Quelles sont les périodes que vous privilégiez ?
Jan Krugier.
Celles où la qualité du silence est manifeste.

Vous sentez vous des affinités avec les autres collectionneurs de dessins?
Jan Krugier.
Nous avons un langage commun. Et, souvent, des orientations différentes. Le baroque, par exemple, m'intéresse beaucoup moins. Parce qu'il est trop apparent. Il gesticule trop.

Qu'est-ce qui vous manque ?
Jan Krugier.
Tellement de choses ! Pensez... Un Michel Ange me manque et je ne cracherai pas sur un dessin de Raphaël.
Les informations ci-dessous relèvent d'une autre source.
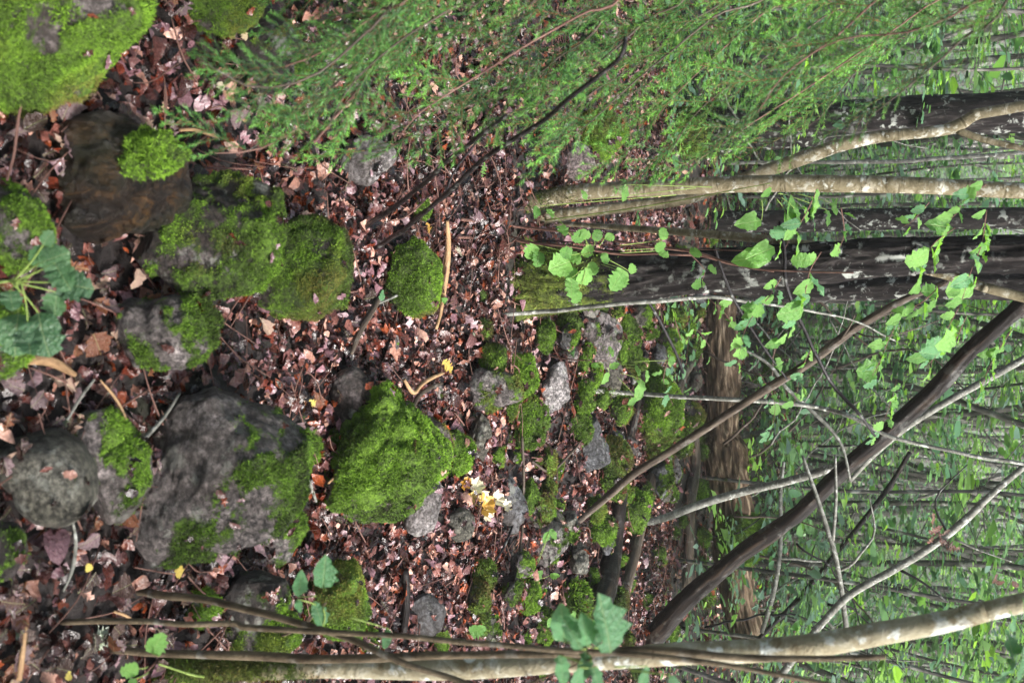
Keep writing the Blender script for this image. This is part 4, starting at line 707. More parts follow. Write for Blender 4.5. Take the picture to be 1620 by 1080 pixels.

Ou de Léonard de Vinci. Toute une pléiade...

Vous achetez des grands maîtres et de personnages moins célèbres...
Jan Krugier.
Parce que je sens une relation entre eux. Une grandeur. Les moins célèbres ne sont pas plus petits. Ils sont plus modestes.

Qui, par exemple ?
Jan Krugier.
Zoran Music est un grand vivant. Certains jeunes aussi, comme l'Américain Perkin, qui vit à Paris et qui à cause de cela est quasiment ignoré. Ou comme Michel Haas, qui vient de recevoir le Grand Prix de la Ville de Paris. Ou comme François Rouan. Zao Wou Ki a aussi de merveilleux dessins.

Collectionner autant de choses aussi fragiles, n'est-ce pas un peu pervers ?
Jan Krugier.
Nous vivons parfois des drames, des disparitions. Dernièrement, un incendie criminel dans un atelier de Genève m'a détruit un merveilleux dessin de Holbein le Jeune, une aquarelle de Poussin rarissime et un Matisse. Cela me rend malade d'en parler.
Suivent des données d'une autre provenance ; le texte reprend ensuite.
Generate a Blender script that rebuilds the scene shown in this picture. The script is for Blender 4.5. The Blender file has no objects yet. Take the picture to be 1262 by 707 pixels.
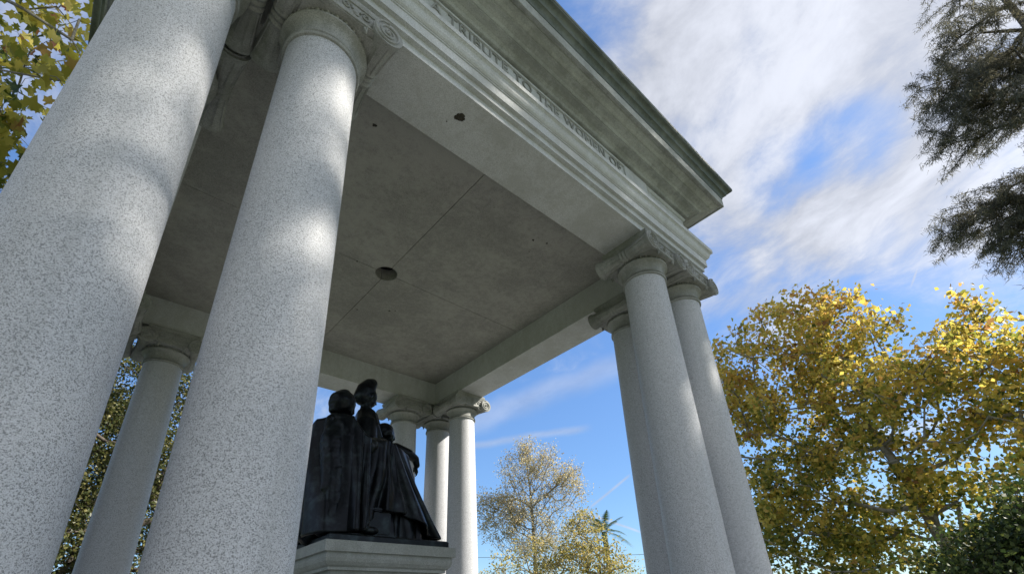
import bpy, bmesh, math, random
import numpy as np
from mathutils import Vector, Matrix

R = math.radians
random.seed(7)
S = bpy.context.scene
COL = S.collection
U = 2.5                       # one plan unit (half the clear span of the pavilion) in metres
Z0 = 5.65                     # height of the architrave soffit
AX, AY, WB = 1.0*U, 1.0073*U, .2166*U      # clear half spans, beam width
BX, BY = AX+WB, AY+WB
CAM = Vector((-1.01377*U, -2.08762*U, Z0-1.63991*U))
SUN_AZ, SUN_EL = 130.0, 38.0


def vec(az, el):
    a, e = R(az), R(el)
    return Vector((math.sin(a)*math.cos(e), math.cos(a)*math.cos(e), math.sin(e)))


# ------------------------------------------------------------------ objects
def tag(o, label=None, cat=None, group=None, kind=None):
    if label: o['label'] = label
    if cat: o['category'] = cat
    if group: o['group'] = group
    if kind: o['kind'] = kind
    return o


def empty(name, loc=(0, 0, 0)):
    o = bpy.data.objects.new(name, None)
    COL.objects.link(o)
    o.location = loc
    o.empty_display_size = .3
    return o


def link(name, me, mat=None, parent=None, loc=None):
    o = bpy.data.objects.new(name, me)
    COL.objects.link(o)
    if mat is not None and not me.materials: me.materials.append(mat)
    if parent is not None: o.parent = parent
    if loc is not None: o.location = loc
    return o


def from_bm(name, bm, mat, parent=None, loc=None, smooth=None):
    bmesh.ops.recalc_face_normals(bm, faces=bm.faces)
    me = bpy.data.meshes.new(name)
    bm.to_mesh(me); bm.free()
    if smooth is not None: shade(me, smooth)
    return link(name, me, mat, parent, loc)


def shade(me, ang=40):
    me.polygons.foreach_set('use_smooth', [True]*len(me.polygons))
    me.set_sharp_from_angle(angle=R(ang))


# ------------------------------------------------------------------ node helper
def material(name):
    m = bpy.data.materials.new(name); m.use_nodes = True
    nt = m.node_tree; nt.nodes.clear()
    return m, nt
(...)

Sans parler des accidents, le dessin est par définition très fragile…
Jan Krugier.
Parlez-en avec ma femme : elle se plaint beaucoup du fait que nous habitons dans le noir...

Il y a donc une provocation dans le fait de confronter le public à cette fragilité longtemps gardée secrète…
Jan Krugier
Si l'Allemagne n'avait pas demandé notre collection, nous ne l'aurions jamais montrée. Pour les expositions suivantes, ça a été la même chose.